In terms of tying together the threads that I've been persuing in 
Pynchon's books—and I really did read them all, you know, one 
over 50 times—"Against the Day" turned out to be "The Big One".
It may not be your cup of tea, you probably find it too long, too 
'joke-y', too spread out, too much to keep up with, profoundly 
boring and so on. 

But for me it illuminates "Gravity's Rainbow."

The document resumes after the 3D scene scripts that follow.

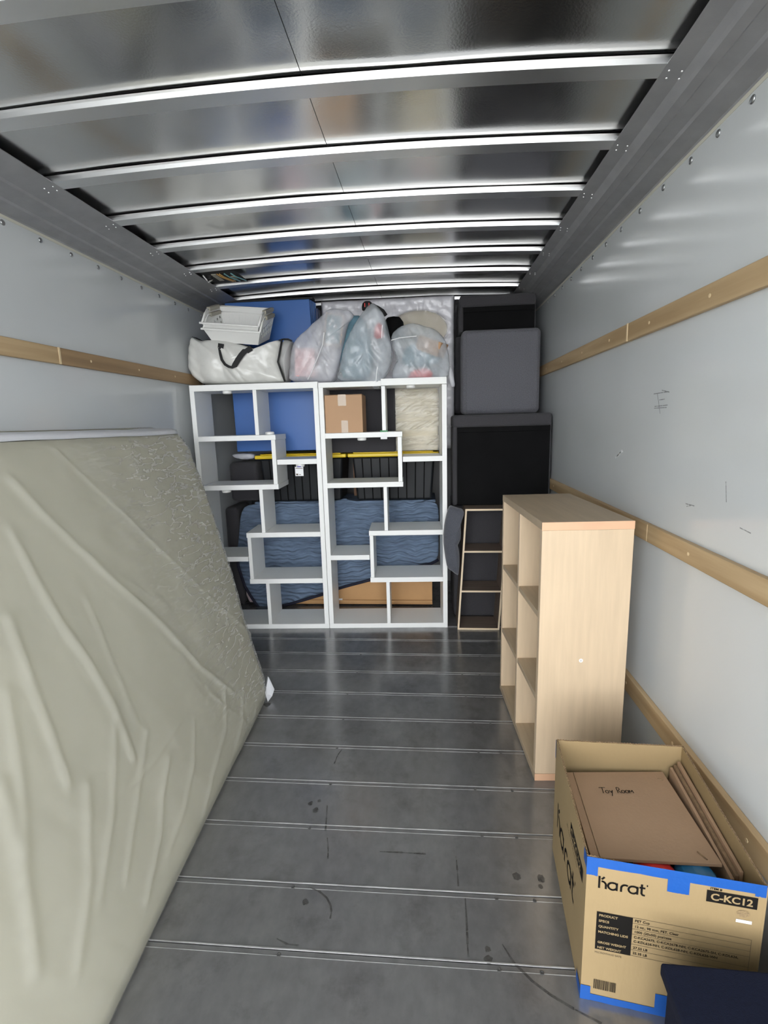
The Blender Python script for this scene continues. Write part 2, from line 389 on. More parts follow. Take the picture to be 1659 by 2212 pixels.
for k in range(-3, 8):
    y = 1.532+.3595*k
    bw = MB(); n_ = 24
    pf = [(y-.002, 2.337), (y-.002, 2.330), (y+.0005, 2.317), (y+.058, 2.317), (y+.058, 2.337)]
    bw.grid(n_, len(pf)-1, lambda u, v: (-1.40+2.08*u, pf[round(v*4)][0], pf[round(v*4)][1]+arch(-1.40+2.08*u)))
    bw.build('roof_bow', m_bow, ce)
    arc_strip(y+.006, y+.05, 2.337, 2.340, -1.40, .68).build('bow_gap_shade', m_dark, ce)  # near-black strip stands in for the shaded gap between bow and roof
MB().grid(1, 60, lambda u, v: (-.333+.0012*u+.0, .2+3.9*v, 2.3412+arch(-.33)+.0028*noise.noise(Vector((-.33*1.7, (.2+3.9*v)*1.5, 3)))+.0014*noise.noise(Vector((-.33*3.1, (.2+3.9*v)*4.2, 9))))).build('sheet_seam', m_dark, ce)
def cove(name, xw, xi, s):
    t = struct(name)
    prof = [(xw, 2.238), (xw-s*.004, 2.244), (xw-s*.03, 2.252), (xw-s*.055, 2.262), (xw-s*.062, 2.270), (xw-s*.105, 2.280), (xw-s*.112, 2.276), (xw-s*.135, 2.284), (xw-s*.142, 2.292), (xi+s*.05, 2.305), (xi, 2.3175)]
    mb = MB(); n = len(prof)
    mb.grid(n-1, 1, lambda u, v: (prof[round(u*(n-1))][0], Y0+(YB-Y0)*v, prof[round(u*(n-1))][1]))
    mb.build('roof_rail', m_cove, t, solid=.003)
    rr = None
    for k in range(-1, 8):
        y = 1.532+.3595*k+.03
        for dx, dy in ((.012, -.012), (.042, -.018), (.018, .016), (.048, .01)):
            x = xi+s*dx; z = 2.3175-.25*dx-.0035
            if rr is None:
                rr = MB().lathe([(.0030, 0), (.0026, -.0018), (.001, -.0026)], (0, 0, 0), n=8).build('rail_rivet', mat('pop_rivet', (.75, .75, .75), .35, .6), t); rr.location = (x, y+dy, z)
            else: dup(rr, (x, y+dy, z), parent=t)
    return t
cove('trim_1', WR, .632, 1); cove('trim_2', WL, -1.352, -1)
# wooden rub slats
def slat(name, x, s, z0, z1, segs):
    t = struct(name)
    for ya, yb, m in segs:
        MB().box((min(x, x-s*.02), ya, z0), (max(x, x-s*.02), yb, z1)).build('slat_board', m, t, bevel=.003, seg=2)
        for q in range(int((yb-ya)/.4)):
            MB().lathe([(.006, 0), (.006, -s*.001), (.002, -s*.0012)], (x-s*.02, ya+.2+.4*q, (z0+z1)/2), 'x', 10).build('nail_head', m_slatend, t)
    return t
yj = atx(1365, 722, WR).y
slat('trim_3', WR, 1, 1.722, 1.792, [(Y0, yj-.002, m_slat), (yj+.002, YB, m_slat)])
MB().box((WR-.0215, yj-.008, 1.722), (WR-.0002, yj+.003, 1.792)).build('slat_end', m_slatend, bpy.data.objects['trim_3'])
slat('trim_4', WR, 1, .953, 1.020, [(Y0, 1.9, m_slat), (1.903, 3.56, m_slat)])
slat('trim_5', WR, 1, .285, .360, [(Y0, 3.2, m_slat)])
yl = atx(120, 765, WL).y
slat('trim_6', WL, -1, 1.708, 1.778, [(Y0, yl-.002, m_slat), (yl+.002, YB, m_slatd)])
MB().box((WL+.0002, yl-.008, 1.708), (WL+.0215, yl+.003, 1.778)).build('slat_end', m_slatend, bpy.data.objects['trim_6'])
# ground behind the open rear door
g = struct('ground'); MB().box((-30, -30, -.95), (30, 30, -.9)).build('concrete_slab', m_ground, g)

# ------------------------------------------------------------------ mattress against the left wall
mt = empty('wrapped_mattress', (-1.0, 1.2, 0), label='large yellowish mattress in clear plastic leaning against the left wall', cat='mattress')
YN = -.35
FAR = [(0, 2.30), (.02, 2.345), (.10, 2.41), (.25, 2.45), (.40, 2.498), (.62, 2.60), (.80, 2.656), (1.08, 2.755), (1.31, 2.80), (1.392, 2.755)]
def matt_front(s, t):      # s 0 far .. 1 near, t 0 floor .. 1 top
    z = .012+1.38*t
    for (za, ya), (zb_, yb2) in zip(FAR, FAR[1:]):
        if za <= z <= zb_+1e-6: yf = ya+(yb2-ya)*(z-za)/(zb_-za)
    far = Vector((-.845-.40*z, yf, z))
    near = Vector((-.67, YN, .012)).lerp(Vector((-1.34, YN, 1.392)), t)
    p = far.lerp(near, s); e = min(1, s*5); p.x += e*(.03*math.sin(math.pi*t)-.018*math.sin(math.pi*s)*(1-t))
    return p
inv = Matrix.Translation((1.0, -1.2, 0))
def ridge_d(y, z, line, w_):
    best = 9
    for i in range(len(line)-1):
        a = Vector(line[i]); b = Vector(line[i+1]); p = Vector((y, z)); ab = b-a; t = max(0, min(1, (p-a).dot(ab)/ab.dot(ab))); best = min(best, (p-(a+ab*t)).length)
    return math.exp(-(best/w_)**2)
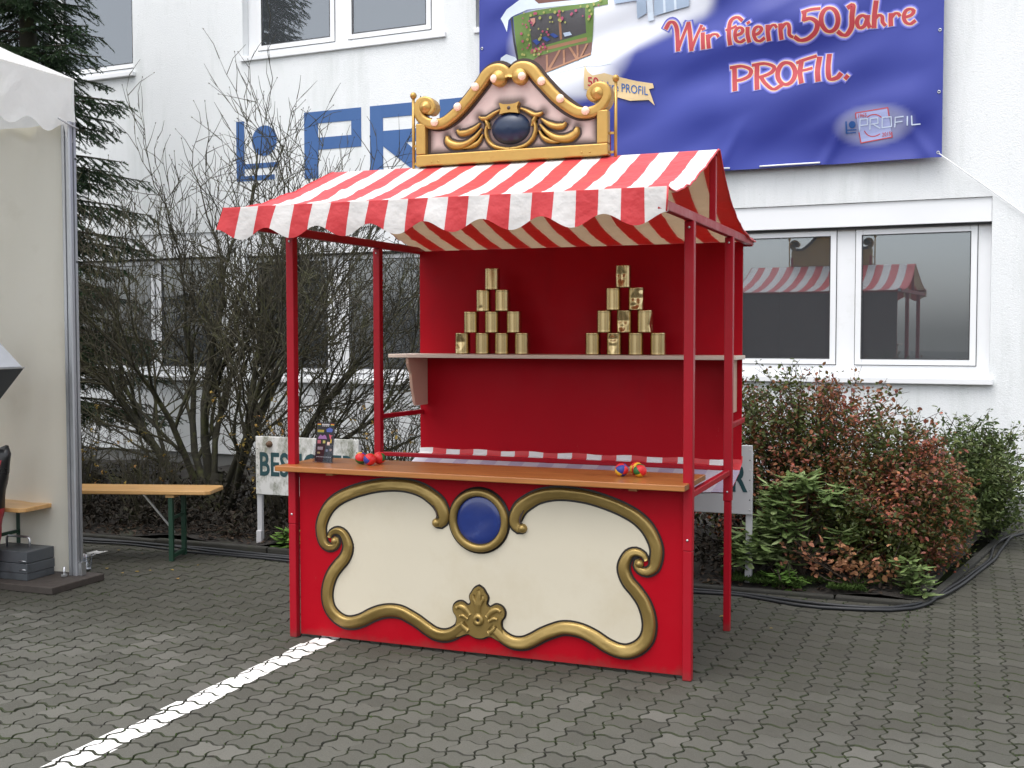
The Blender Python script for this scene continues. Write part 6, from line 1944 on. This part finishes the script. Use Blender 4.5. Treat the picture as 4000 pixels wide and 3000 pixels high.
for k in range(6500):
    x = rg.uniform(-7.5, 3.9); y = rg.uniform(1.94, 3.2)
    if x > bed_edge_x(y)-0.08: continue
    z = 0.05+0.045*noise.noise(Vector((x*1.3, y*1.3, 1)))+0.02*noise.noise(Vector((x*6, y*6, 2)))+0.05*min(1, (y-1.9)/1.5)
    d = rvec(rg); d.z *= 0.25
    leaf(lv, Vector((x, y, z-0.005+rg.random()*0.012)), d, Vector((rg.uniform(-.3, .3), rg.uniform(-.3, .3), 1)), rg.uniform(0.025, 0.06), rg.uniform(0.015, 0.035))
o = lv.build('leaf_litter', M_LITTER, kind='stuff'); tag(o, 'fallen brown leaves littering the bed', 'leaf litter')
lv = MB()
for k in range(5200):
    x = rg.uniform(1.75, 3.0); y = 1.94+rg.random()**1.5*0.25
    if noise.noise(Vector((x*3, y*3, 6))) < -0.15: continue
    leaf(lv, Vector((x, y, 0.045+0.02*rg.random())), Vector((rg.uniform(-1, 1), rg.uniform(-1, 1), rg.uniform(0.2, 1.2))), Vector((0, 0, 1)), rg.uniform(0.012, 0.03), 0.008)
o = lv.build('moss', M_MOSS, kind='stuff'); tag(o, 'green moss strip behind the kerb at the right', 'moss')
lv = MB()
for k in range(5200):            # moss and seedlings growing out of the paving joints
    if rg.random() < 0.5:
        x = rg.uniform(-3.2, 3.6); y = 1.86-abs(rg.gauss(0, 0.22))
    else:
        x = rg.uniform(-4, 5); y = rg.uniform(-2.4, 1.8)
    if noise.noise(Vector((x*1.7, y*1.7, 11))) < 0.08: continue
    if rg.random() < 0.5: x = PX0+round((x-PX0)/PXP)*PXP+rg.gauss(0, 0.006)
    else: y = PY0+round((y-PY0)/PYP)*PYP+rg.gauss(0, 0.006)
    if not paved(x, y): continue
    leaf(lv, Vector((x, y, -0.006)), Vector((rg.uniform(-1, 1), rg.uniform(-1, 1), rg.uniform(0.5, 1.6))), Vector((0, 0, 1)), rg.uniform(0.008, 0.018), 0.006)
o = lv.build('joint_weeds', M_MOSS, kind='stuff'); tag(o, 'moss and tiny weeds growing in the paving joints', 'weeds')
fl_mesh = None
for k in range(26):
    if k < 18: x = rg.uniform(-2.6, 3.4); y = rg.uniform(0.9, 1.6) if x < -0.2 or x > 2.2 else rg.uniform(1.2, 1.6)
    else: x = rg.uniform(3.3, 4.3); y = rg.uniform(0.8, 4.0); x = max(x, bed_edge_x(y)+0.3)
    if fl_mesh is None:
        q = MB(); leaf(q, Vector((-0.02, 0, 0.004)), Vector((1, 0, 0.03)), Vector((0, 0, 1)), 0.042, 0.026, 0.15)
        o = q.build('fallen_leaf', M_YELLOW); fl_mesh = o
    else:
        o = fl_mesh.copy(); COL.objects.link(o)
    o.location = (x, y, 0.002); o.rotation_euler = (0, 0, rg.uniform(0, 6.28)); s = rg.uniform(0.45, 0.95); o.scale = (s, s, s)
    tag(o, 'single fallen leaf lying on the grey paving', 'leaf', 'fallen leaves on the paving')
for k, (x, y, r) in enumerate([(3.98, 5.2, 0.09), (4.15, 5.22, 0.11), (3.86, 5.25, 0.07)]):
    m = MB(); n = 12
    for i in range(9):
        th = math.pi*i/8
        for j in range(n):
            a = 2*math.pi*j/n
            v = Vector((math.sin(th)*math.cos(a), math.sin(th)*math.sin(a), math.cos(th)))
            q = 1+0.3*noise.noise(v*1.6+Vector((k*5, 0, 0)))
            m.v.append((x+v.x*r*q*1.2, y+v.y*r*q, r*0.62+v.z*r*0.75*q))
    for i in range(8):
        for j in range(n):
            m.f.append((i*n+j, (i+1)*n+j, (i+1)*n+(j+1) % n, i*n+(j+1) % n)); m.m.append(0); m.s.append(True)
    o = m.build('rock', M_KERB, at=(x, y, 0)); tag(o, ['grey rock at the foot of the facade, the middle one', 'largest grey rock at the foot of the facade', 'smallest grey rock at the foot of the facade'][k], 'rock', 'rocks by the facade')
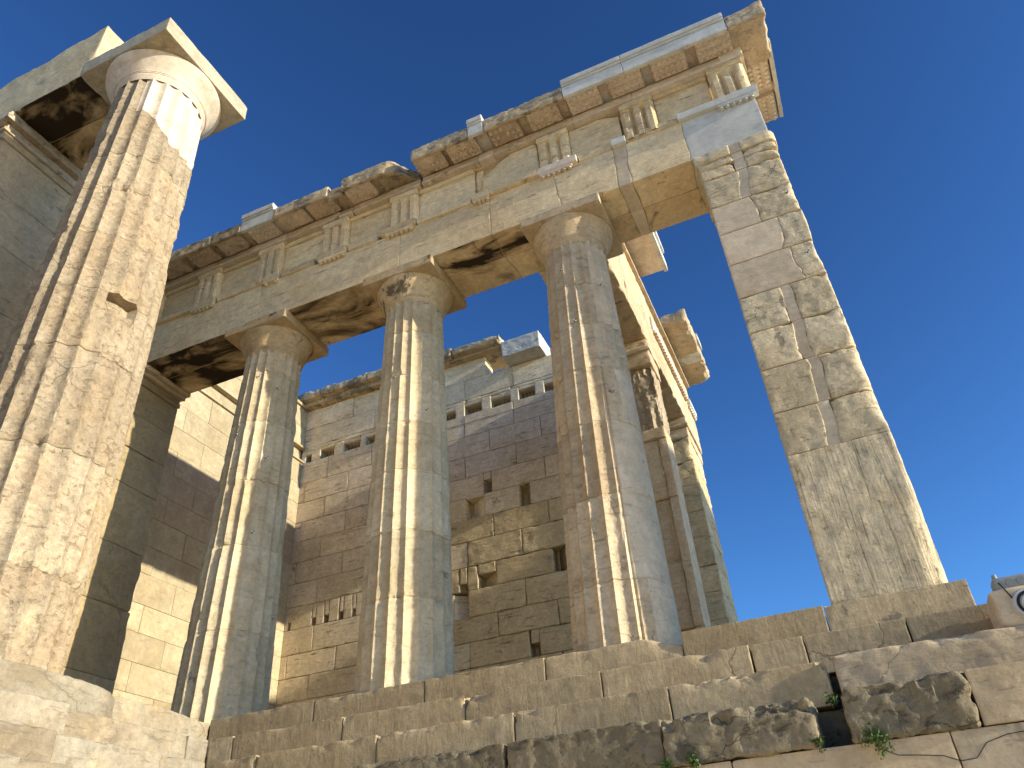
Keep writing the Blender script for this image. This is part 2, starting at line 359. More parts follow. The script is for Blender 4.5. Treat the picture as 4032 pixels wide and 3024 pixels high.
# ------------------------------------------------------------------ columns
def shaft(parent, cx, cy, rz_, z0, z1, ph, dep=.2, nfl=20, m_=12, nz=230, joints=(), erode=.5, spall=0.0, seed=1, mats=None, newmask=None, lean=0.0, flat=None, cut=None):
    """fluted shaft: rz_ = [(z,r)...]; newmask(theta_deg, z) marks rebuilt marble (its own part)"""
    zs = set(np.round(np.linspace(z0, z1, nz), 4))
    for j in joints:
        for d in (-.02, -.008, -.003, .003, .008, .02): zs.add(round(j+d, 4))
    zs = np.array(sorted(z for z in zs if z0 <= z <= z1))
    nt_ = nfl*m_
    th = np.arange(nt_)/nt_*2*math.pi
    TH, Z = np.meshgrid(th, zs, indexing='ij')
    R = np.interp(Z, [a for a, b in rz_], [b for a, b in rz_])
    u = ((TH-ph)/(2*math.pi)*nfl) % 1.0; u = u*2-1
    D = dep*(2*math.pi/nfl)*R
    fade = sstep(z1-Z, 0.0, .07)
    ins = D*(1-u*u)*fade
    unit = np.stack([np.cos(TH)*R, np.sin(TH)*R, Z], -1).reshape(-1, 3)+np.array([cx, cy, 0])
    f1 = fbm(unit, 2.6, 4, seed).reshape(TH.shape); f2 = fbm(unit*np.array([1, 1, .55]), 9, 3, seed+3).reshape(TH.shape)
    f4 = fbm(unit*np.array([1, 1, 1.6]), 16, 3, seed+13).reshape(TH.shape)
    e = D*(.05 + erode*.75*sstep(f1+.45*f2, .20, .70)) + D*.16*np.clip(f4+.3*f2, 0, 1)*erode*1.4
    jd = np.full(TH.shape, 9.0)
    for j in joints: jd = np.minimum(jd, np.abs(Z-j+.006*np.sin(3*TH+j)))
    nm = np.zeros(TH.shape, bool)
    if newmask is not None: nm = newmask((np.degrees(TH)+180) % 360-180, Z)
    e = np.where(nm, D*.06, e)
    ins = np.maximum(ins, e)
    if flat is not None: ins = np.where(flat((np.degrees(TH)+180) % 360-180, Z), np.maximum(D*.18, ins*.25), ins)
    g = .010*np.exp(-(jd/.006)**2) + np.where(nm, 0, .035*sstep(f2+f1, .35, 1.2)*np.exp(-(jd/.05)**2))
    ins = ins+g
    # small offset of the drums against each other
    jj = np.searchsorted(np.array(sorted(joints)) if len(joints) else np.array([99.]), Z)
    rs = np.random.RandomState(seed); offs = rs.uniform(-.006, .006, len(joints)+1)
    ins = ins+offs[jj]
    if spall:
        f3 = fbm(unit, 1.3, 4, seed+50).reshape(TH.shape)
        ins = np.where(nm, ins, ins + spall*sstep(f3, .35, .75) + .012*f2*sstep(f1, 0, .6))
    ins = np.where(nm, ins, ins + (.0020+.0055*erode)*fbm(unit*np.array([1, 1, 2.4]), 20, 3, seed+70).reshape(TH.shape))
    if cut is not None: ins = cut((np.degrees(TH)+180) % 360-180, Z, ins)
    RR = R-ins
    lx = lean*(1-(Z-z0)/(z1-z0))
    V = np.stack([cx+lx+RR*np.cos(TH), cy+RR*np.sin(TH), Z], -1).reshape(-1, 3)
    a, bN = TH.shape; idx = np.arange(a*bN).reshape(a, bN); nx = np.roll(idx, -1, 0)
    F = np.stack([idx[:, :-1], nx[:, :-1], nx[:, 1:], idx[:, 1:]], -1).reshape(-1, 4)
    tn = rs.uniform(0, 1, len(joints)+1)[jj].reshape(-1)
    fm = nm[:, :-1].reshape(-1)
    mb = MB(); Fo = F[~fm]
    mb.add(V, Fo, tn, 0); o = mb.build('shaft', mats[0], parent, 22)
    if fm.any():
        used = np.unique(F[fm]); remap = np.full(len(V), -1); remap[used] = np.arange(len(used))
        mb = MB(); mb.add(V[used], remap[F[fm]], .5, 0); p = mb.build('marble_patch', mats[1], parent, 22)
        p['label'] = 'smooth pale new marble let into the shaft'
    def surf(deg, z):
        t = math.radians(deg); r = np.interp(z, [a for a, b in rz_], [b for a, b in rz_])
        l = lean*(1-(z-z0)/(z1-z0))
        return np.array([cx+l+r*math.cos(t), cy+r*math.sin(t), z]), np.array([math.cos(t), math.sin(t), 0])
    return surf
def target(parent, P, nrm, s=.016):
    n_ = np.array(nrm, float); n_ /= np.linalg.norm(n_); t = np.cross([0, 0, 1], n_); t /= np.linalg.norm(t); b = np.cross(n_, t)
    mb = MB(); P = np.array(P)-n_*.004
    a = math.radians(8); t, b = t*math.cos(a)+b*math.sin(a), b*math.cos(a)-t*math.sin(a)
    for i in (0, 1):
        for j in (0, 1):
            o = P+t*(i-1)*s+b*(j-1)*s
            V = [o, o+t*s, o+t*s+b*s, o+b*s]; V = V+[v+n_*.009 for v in V]
            mb.add(V, [[3, 2, 1, 0], [4, 5, 6, 7], [0, 1, 5, 4], [1, 2, 6, 5], [2, 3, 7, 6], [3, 0, 4, 7]], .5, (i+j) % 2)
    o = mb.build('survey_target', [m_black, m_white], parent); o['label'] = 'small black and white checkered survey target'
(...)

When I first wrote the post, I was taking an educated guess as to 
what the content might be of a book that I did not have access to.
As it turns out, "Against the Day" includes Crystal Magic, the
Theosophists and the search for Shambahala, old fashioned 
stuff from Bulgaria [& even cooler—he links the musical traditions 
of that region all the way back to Orpheus in the process teaching 
us the "Pythagorean way of knowledge"] , the T.W.I.T. with A.E. 
Waite a few blocks away, Psychic readings, riffs on Tibetan 
Buddhism, Shamans with crystal skulls and peyote: the
only thing that's missing is Shirley Maclaine in a Morrocan 
bernoose and cowl, advertising for the "Psychic Hotline." 
It's all there.

That's my initial point.

As regards Weissman, for me he is the walking moral black hole
of GR, I find nothing even vaguely romantic about him. The thought 
that he, once routinized by "The System", manages to slither his
way into whatever high-end post he ends up in the states hockets
just fine into Shell = Nazi. When I read Weissmann's Tarot my 
reaction is just like my reaction concerning any news involving 
Karl Rove—"He's really getting away with this shit, isn't he?"

I don't think any of us know where "White Man" ends and "They" begin.